Una vieja historieta de Álvaro de la Iglesia (los jóvenes, a la wiki) contaba que un torero sale triunfador de la plaza a hombros de sus seguidores, los cuales, según el ritual, habrían de llevarle de esta guisa hasta su hotel, pero, ya fuera porque el hotel estaba lejos o porque el grupo de entusiastas equivocó el camino, los porteadores fueron desanimándose y abandonando la empresa hasta que el último apeó al torero de su espalda y lo dejó en cualquier esquina, perdido en su triunfo taurino. Desde su misma eclosión como partido y apenas alcanzados los primeros éxitos electorales, unidaspodemos no ha dejado de registrar desafecciones y abandonos, que hacen aparecer a don Iglesias solo en medio de un coso vacío. No es seguro que esta situación le inquiete. Hay en él un gusto por el riesgo, una tenacidad en la embestida y un ensimismamiento en la faena, que funden en una sola figura al toro, acosado y asaeteado, y al torero, radiante y desafiador, lo que tiene su gracia siendo el personaje público más odiado por el mundo taurino. En su papel institucional como vicepresidente del gobierno es el imbatible objeto de la ira de los tendidos de sombra mientras su cuadrilla en el burladero se deshace como un bizcocho en el café con leche.

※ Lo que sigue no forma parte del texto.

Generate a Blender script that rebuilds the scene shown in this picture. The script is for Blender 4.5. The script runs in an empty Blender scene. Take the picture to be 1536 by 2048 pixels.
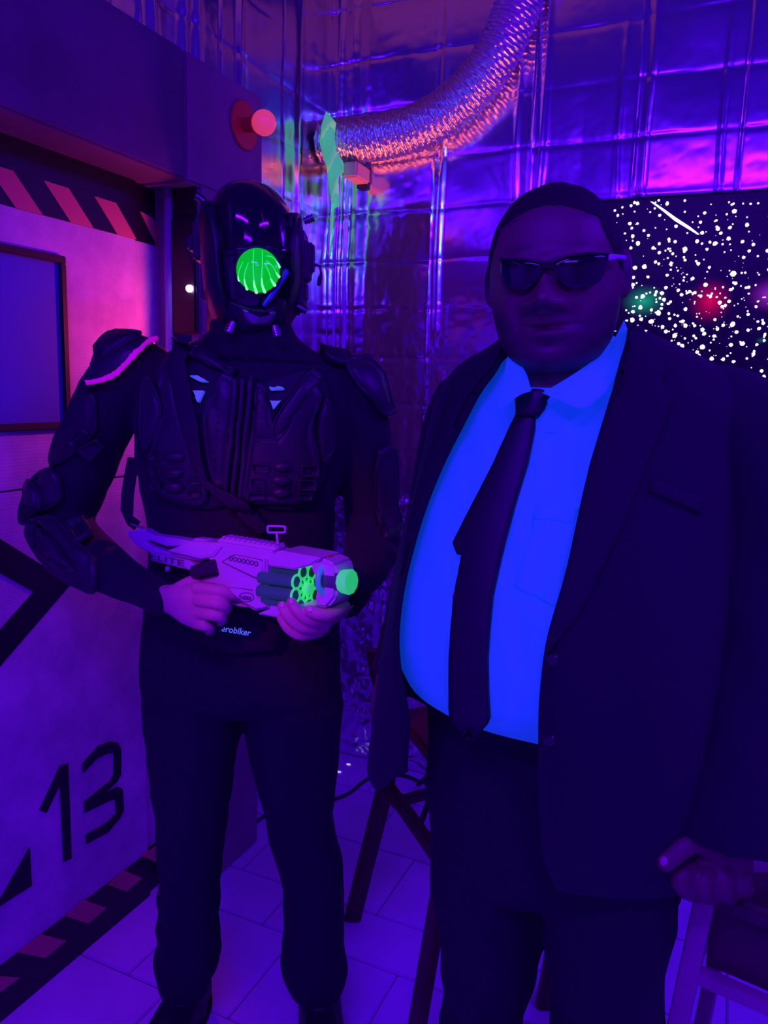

La tendencia al fraccionalismo es un mal congénito de la izquierda, tanto más agresivo cuanto más al extremo se sitúa la organización concernida. Sin duda, se debe a un desajuste originario entre la urgencia y ambición de los objetivos y la tortuosa y forzada parsimonia del método. Esto es bastante obvio en los podemitas. La conquista de los cielos se revela como un significante vacío, para decirlo en su propia jerga, cuando, conquistados estos, es decir, alcanzado el gobierno, resulta que ningún sueño se ha cumplido y nada sustancial ha cambiado. Insistir en que es el primer gobierno de coalición de la democracia con la que está cayendo resulta una puerilidad, y entretanto la autodestrucción del proyecto continúa, implacable.

El último episodio nacional ha tenido lugar en Andalucía, donde la batalla interna ha discurrido por vericuetos que resulta cansino discernir pero que ha terminado, por ahora, a falta de lo que digan los jueces, en una suerte de disputa de corrala entre doña Rodríguez y doña Montero, ambas con sus bebés en brazos y sus respectivos maridos ocupados en los altos despachos del poder político. La primera acusa a la segunda de falta de sororidad porque han actuado contra ella mientras estaba dedicada al cuidado de su prole y la segunda le responde que la política no se detiene mientras se cambian los pañales, a lo que la primera replica, la política no me cambió de barrio. Chúpate esa. La sentimentalidad  revolucionaria contra la razón de estado, diríamos, si se quiere hacer una alegoría y convertir este penoso sainete en una obra de tesis. Y los que les hemos votado, ¿qué hacemos?